Eine Kirchgemeinde ist trotzdem genau das: ein Haus aus lebendigen Steinen. Denn will man etwas ändern, wird es hart. Wer frisch und freiwillig da ist, findet es eventuell leichter, den berühmten Unspunnenstein, der immerhin 83,5 kg wiegt, richtig weit zu werfen, als irgendeine kleinere Neuerung durchzusetzen. 4,11 m ist übrigens der schwer zu brechende Rekord von Markus Maire aus dem Jahr 2004.

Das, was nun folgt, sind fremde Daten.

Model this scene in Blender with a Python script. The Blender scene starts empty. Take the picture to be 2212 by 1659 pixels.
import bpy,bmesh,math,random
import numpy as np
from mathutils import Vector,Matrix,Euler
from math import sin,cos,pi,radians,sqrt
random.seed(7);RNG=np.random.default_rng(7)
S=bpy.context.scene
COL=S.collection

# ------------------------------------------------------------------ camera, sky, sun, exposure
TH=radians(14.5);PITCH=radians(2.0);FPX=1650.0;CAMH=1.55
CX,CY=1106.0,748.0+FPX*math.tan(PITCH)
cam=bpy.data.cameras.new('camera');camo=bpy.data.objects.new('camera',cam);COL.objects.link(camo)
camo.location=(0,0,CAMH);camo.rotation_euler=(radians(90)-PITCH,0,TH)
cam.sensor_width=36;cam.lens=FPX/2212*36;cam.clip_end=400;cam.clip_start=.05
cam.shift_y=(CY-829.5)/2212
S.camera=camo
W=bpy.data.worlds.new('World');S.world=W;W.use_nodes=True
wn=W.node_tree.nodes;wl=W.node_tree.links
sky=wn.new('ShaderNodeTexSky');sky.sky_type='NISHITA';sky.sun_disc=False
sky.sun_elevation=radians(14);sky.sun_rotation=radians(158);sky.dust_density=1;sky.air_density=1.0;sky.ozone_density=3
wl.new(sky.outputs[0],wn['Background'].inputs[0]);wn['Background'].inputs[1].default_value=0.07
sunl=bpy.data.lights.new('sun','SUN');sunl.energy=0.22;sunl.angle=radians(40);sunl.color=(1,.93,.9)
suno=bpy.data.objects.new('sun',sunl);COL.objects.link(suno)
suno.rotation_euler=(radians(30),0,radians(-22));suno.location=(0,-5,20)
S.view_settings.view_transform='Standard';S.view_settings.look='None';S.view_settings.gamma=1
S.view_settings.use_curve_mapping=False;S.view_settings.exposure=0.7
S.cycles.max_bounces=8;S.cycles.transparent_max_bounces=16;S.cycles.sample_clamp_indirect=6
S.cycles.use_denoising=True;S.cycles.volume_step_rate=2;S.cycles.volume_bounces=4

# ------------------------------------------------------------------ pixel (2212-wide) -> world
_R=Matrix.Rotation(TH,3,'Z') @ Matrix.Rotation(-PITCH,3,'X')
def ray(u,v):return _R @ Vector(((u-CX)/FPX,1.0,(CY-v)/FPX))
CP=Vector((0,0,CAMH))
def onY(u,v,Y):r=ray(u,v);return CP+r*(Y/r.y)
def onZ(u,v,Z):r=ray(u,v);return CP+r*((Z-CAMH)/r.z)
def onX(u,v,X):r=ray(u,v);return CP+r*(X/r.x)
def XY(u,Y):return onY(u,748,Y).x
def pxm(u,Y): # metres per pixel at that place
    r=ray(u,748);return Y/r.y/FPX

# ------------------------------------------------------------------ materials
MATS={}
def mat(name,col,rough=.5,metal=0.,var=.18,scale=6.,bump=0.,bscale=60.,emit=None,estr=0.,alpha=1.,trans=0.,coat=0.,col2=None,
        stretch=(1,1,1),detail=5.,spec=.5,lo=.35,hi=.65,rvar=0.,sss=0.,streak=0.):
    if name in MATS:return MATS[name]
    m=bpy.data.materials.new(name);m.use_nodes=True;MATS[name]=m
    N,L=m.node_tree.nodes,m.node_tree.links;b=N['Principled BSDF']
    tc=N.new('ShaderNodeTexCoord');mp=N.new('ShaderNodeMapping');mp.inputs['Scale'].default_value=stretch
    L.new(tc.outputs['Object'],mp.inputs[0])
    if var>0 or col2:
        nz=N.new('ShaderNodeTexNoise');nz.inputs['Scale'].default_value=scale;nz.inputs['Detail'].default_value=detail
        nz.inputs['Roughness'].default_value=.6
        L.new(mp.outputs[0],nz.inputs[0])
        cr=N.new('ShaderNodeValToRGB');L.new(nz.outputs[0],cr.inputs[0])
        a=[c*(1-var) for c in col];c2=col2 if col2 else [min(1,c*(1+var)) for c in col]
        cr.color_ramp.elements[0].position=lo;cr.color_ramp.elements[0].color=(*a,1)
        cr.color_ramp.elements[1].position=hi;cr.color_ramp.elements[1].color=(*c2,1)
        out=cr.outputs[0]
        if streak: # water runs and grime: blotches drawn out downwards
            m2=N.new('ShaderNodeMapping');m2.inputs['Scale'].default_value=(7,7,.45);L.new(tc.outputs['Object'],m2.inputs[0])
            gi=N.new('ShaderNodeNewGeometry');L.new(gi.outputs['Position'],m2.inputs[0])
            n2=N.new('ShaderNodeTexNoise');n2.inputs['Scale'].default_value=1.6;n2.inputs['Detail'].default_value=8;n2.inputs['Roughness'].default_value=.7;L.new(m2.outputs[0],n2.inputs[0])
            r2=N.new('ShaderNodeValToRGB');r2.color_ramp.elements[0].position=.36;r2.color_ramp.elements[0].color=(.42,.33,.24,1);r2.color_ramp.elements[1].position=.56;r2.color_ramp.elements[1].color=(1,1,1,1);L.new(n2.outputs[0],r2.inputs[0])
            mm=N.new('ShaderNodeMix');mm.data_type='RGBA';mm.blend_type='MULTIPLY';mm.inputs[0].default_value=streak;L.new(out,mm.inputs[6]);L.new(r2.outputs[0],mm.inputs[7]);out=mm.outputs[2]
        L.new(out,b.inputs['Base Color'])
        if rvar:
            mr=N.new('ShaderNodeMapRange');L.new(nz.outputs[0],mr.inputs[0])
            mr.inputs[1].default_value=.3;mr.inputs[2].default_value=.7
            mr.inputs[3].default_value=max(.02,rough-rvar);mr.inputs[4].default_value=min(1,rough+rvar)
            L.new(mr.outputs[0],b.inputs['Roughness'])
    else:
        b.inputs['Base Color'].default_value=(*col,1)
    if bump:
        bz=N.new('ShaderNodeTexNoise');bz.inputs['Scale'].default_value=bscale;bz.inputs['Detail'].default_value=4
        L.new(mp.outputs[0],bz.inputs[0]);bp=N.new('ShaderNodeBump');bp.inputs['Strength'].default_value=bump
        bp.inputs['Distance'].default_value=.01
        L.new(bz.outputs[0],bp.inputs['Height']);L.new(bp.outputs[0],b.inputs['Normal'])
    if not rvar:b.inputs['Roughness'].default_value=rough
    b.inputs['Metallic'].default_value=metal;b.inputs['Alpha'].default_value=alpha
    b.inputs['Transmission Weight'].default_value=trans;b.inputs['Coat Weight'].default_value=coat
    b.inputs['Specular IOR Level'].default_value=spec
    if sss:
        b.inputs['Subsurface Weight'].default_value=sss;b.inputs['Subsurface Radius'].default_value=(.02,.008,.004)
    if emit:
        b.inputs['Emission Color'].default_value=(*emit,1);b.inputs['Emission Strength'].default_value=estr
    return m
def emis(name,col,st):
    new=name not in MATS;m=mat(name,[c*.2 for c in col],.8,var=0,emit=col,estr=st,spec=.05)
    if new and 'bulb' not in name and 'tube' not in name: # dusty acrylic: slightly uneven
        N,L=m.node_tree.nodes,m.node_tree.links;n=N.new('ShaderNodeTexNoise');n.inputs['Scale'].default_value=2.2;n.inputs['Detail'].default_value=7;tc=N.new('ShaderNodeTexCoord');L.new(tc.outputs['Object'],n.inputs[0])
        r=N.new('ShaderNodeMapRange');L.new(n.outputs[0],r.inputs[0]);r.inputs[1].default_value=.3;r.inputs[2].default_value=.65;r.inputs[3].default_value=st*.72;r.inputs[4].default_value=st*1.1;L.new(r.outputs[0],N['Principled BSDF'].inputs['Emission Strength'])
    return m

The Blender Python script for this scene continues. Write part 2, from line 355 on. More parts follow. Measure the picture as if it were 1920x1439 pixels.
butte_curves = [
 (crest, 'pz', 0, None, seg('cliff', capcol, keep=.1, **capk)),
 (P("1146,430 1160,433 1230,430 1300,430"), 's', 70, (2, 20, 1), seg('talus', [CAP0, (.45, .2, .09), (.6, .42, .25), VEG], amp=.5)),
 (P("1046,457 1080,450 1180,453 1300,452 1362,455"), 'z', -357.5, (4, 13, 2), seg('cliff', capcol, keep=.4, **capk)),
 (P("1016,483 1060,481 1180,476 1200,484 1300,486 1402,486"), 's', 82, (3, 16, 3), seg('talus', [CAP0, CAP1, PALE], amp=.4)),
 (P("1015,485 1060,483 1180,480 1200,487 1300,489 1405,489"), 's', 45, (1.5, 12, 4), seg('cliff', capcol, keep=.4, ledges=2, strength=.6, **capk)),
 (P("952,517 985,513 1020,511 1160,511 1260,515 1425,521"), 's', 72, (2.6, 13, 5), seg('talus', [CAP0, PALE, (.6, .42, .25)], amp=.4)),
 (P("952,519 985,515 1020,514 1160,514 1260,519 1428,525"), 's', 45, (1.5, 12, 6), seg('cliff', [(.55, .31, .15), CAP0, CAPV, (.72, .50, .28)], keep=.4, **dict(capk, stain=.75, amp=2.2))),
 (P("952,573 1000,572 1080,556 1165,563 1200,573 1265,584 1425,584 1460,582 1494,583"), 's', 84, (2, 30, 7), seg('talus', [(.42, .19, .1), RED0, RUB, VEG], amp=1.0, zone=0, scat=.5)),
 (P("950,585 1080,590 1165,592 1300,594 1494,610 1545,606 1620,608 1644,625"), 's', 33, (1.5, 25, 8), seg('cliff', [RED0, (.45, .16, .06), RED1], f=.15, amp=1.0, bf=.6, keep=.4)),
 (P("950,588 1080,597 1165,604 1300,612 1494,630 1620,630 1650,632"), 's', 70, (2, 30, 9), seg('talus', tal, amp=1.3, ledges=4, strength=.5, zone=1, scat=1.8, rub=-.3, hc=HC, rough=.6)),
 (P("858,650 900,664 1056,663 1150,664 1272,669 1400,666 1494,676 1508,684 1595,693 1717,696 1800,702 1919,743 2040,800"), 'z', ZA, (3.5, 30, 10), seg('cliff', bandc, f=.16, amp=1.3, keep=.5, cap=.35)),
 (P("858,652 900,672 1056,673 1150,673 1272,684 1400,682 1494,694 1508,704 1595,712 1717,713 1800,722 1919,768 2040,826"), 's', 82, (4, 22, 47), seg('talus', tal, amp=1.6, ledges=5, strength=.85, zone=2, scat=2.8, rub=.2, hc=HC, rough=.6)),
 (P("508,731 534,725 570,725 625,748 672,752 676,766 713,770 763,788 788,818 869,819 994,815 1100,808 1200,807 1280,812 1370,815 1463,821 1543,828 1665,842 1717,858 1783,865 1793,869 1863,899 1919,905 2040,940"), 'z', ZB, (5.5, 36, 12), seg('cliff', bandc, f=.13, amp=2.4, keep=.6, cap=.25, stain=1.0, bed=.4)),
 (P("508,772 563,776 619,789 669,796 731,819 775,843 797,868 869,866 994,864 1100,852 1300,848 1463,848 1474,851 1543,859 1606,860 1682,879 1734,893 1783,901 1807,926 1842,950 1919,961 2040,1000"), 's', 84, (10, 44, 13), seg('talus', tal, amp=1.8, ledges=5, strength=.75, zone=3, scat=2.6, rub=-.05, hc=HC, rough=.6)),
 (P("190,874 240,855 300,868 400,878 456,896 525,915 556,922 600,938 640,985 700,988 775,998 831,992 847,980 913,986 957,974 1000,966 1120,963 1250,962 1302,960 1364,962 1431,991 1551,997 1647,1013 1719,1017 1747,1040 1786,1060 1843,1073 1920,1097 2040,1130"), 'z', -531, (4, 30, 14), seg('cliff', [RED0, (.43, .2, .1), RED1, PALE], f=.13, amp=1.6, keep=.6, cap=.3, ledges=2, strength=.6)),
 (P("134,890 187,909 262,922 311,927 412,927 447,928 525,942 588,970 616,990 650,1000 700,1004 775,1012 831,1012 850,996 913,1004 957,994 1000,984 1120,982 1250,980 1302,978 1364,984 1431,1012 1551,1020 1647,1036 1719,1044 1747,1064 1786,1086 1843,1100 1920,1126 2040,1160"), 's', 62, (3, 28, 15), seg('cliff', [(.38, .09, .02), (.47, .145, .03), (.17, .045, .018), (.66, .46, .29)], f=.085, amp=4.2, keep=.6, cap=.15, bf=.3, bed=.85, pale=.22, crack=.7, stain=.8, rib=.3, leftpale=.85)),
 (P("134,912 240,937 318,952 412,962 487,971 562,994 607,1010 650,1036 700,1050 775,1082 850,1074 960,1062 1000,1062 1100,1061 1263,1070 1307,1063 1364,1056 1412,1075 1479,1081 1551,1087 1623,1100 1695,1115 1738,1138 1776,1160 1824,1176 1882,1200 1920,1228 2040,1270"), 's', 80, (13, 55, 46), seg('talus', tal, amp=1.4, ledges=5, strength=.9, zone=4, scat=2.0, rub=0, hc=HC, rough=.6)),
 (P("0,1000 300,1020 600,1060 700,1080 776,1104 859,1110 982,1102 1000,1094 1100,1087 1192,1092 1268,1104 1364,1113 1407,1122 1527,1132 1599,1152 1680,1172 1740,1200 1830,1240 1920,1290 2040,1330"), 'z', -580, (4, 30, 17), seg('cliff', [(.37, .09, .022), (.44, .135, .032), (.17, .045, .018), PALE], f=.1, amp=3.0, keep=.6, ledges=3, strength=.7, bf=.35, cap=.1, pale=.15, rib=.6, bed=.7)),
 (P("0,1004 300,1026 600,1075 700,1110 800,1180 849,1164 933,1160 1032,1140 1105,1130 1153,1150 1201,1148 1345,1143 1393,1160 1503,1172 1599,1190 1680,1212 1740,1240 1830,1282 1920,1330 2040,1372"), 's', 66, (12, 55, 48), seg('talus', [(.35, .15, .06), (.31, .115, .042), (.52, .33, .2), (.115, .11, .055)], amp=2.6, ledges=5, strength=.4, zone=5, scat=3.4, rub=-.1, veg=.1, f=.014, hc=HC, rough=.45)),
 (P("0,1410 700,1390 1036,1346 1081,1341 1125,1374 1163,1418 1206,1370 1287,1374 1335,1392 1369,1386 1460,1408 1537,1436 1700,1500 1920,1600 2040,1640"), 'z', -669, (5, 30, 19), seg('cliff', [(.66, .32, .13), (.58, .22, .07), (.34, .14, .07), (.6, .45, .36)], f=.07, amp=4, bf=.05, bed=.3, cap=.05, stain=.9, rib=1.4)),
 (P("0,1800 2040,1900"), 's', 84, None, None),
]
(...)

Hartnäckig muss man sein. Beim Steinstossen ist es ganz offensichtlich, in der Kirche bleibt es auch nicht lange verborgen.

Aber diese geistlich-lebenstüchtigen Steine sind zugleich toll und unberechenbar. Sagenhaft viele Einfälle, fixe und Schnapsideen kullern und bollern, rollen und rumpeln durch die Gegend und die Gemüter, durch Presse und Internet. Man holt sich womöglich schnell blaue Flecken, geistliche, versteht sich, wenn man nur schon von weitem zuschaut.

Eine Kirchgemeinde erbaut sich am besten, wenn sie ziemlich regelmässig prüft, ob alles Unverrückbare und alles Wilde Gott gefällt. Dieses «Opfer» ist gemeint.

Von Dörte Gebhard

7. Dezember

Weh denen, die den Schuldigen gerecht sprechen für Geschenke und das Recht nehmen denen, die im Recht sind.                                                     Jesaja 5, 22.23

Haben Sie schon alle Geschenke für Ihre Lieben beieinander? Schon seit Ostern oder erst seit dem Erntedankfest? Oder müssen Sie jetzt bald noch los, etwas genau Passendes oder etwas Ungewöhnliches, etwas lang Gewünschtes oder komplett Überraschendes zu finden?

Manchmal wird über Weihnachtsgeschenke geschimpft und gewettert, über die Menge und/oder die Preise, über die totale Kommerzialisierung des Festes. Aber gute Gaben sind und bleiben eine gute Erfindung der Menschheit. Gern lasse ich mich anstecken von der Begeisterung der Kinder; gerade davon, wie sie es vor Weihnachten kaum erwarten können, jemandem ein besonderes Geschenk von sich selbst zu überreichen. Es ist längst gebastelt, verpackt und versteckt, aber bis Heiligabend muss man noch siebzehnmal schlafen!

Jede noch so gute Idee kann man dennoch verderben. Wer nur etwas gibt, um noch mehr zu bekommen, wer das Recht beugt zu seinen Gunsten, der bringt Leid und Weh über andere. Korruption nützt niemandem und schadet allen. Jesaja bringt es auf den Punkt. Die Schweiz ist auf dem internationalen Korruptionsindex 2022 auf den 7. Platz abgerutscht, wegen Vetterliwirtschaft und teilweise intransparentem Umgang mit Geld. Üben wir am besten mit den Kindern zusammen, wie man von Herzen gern und vor allem ohne störende Hintergedanken schenkt.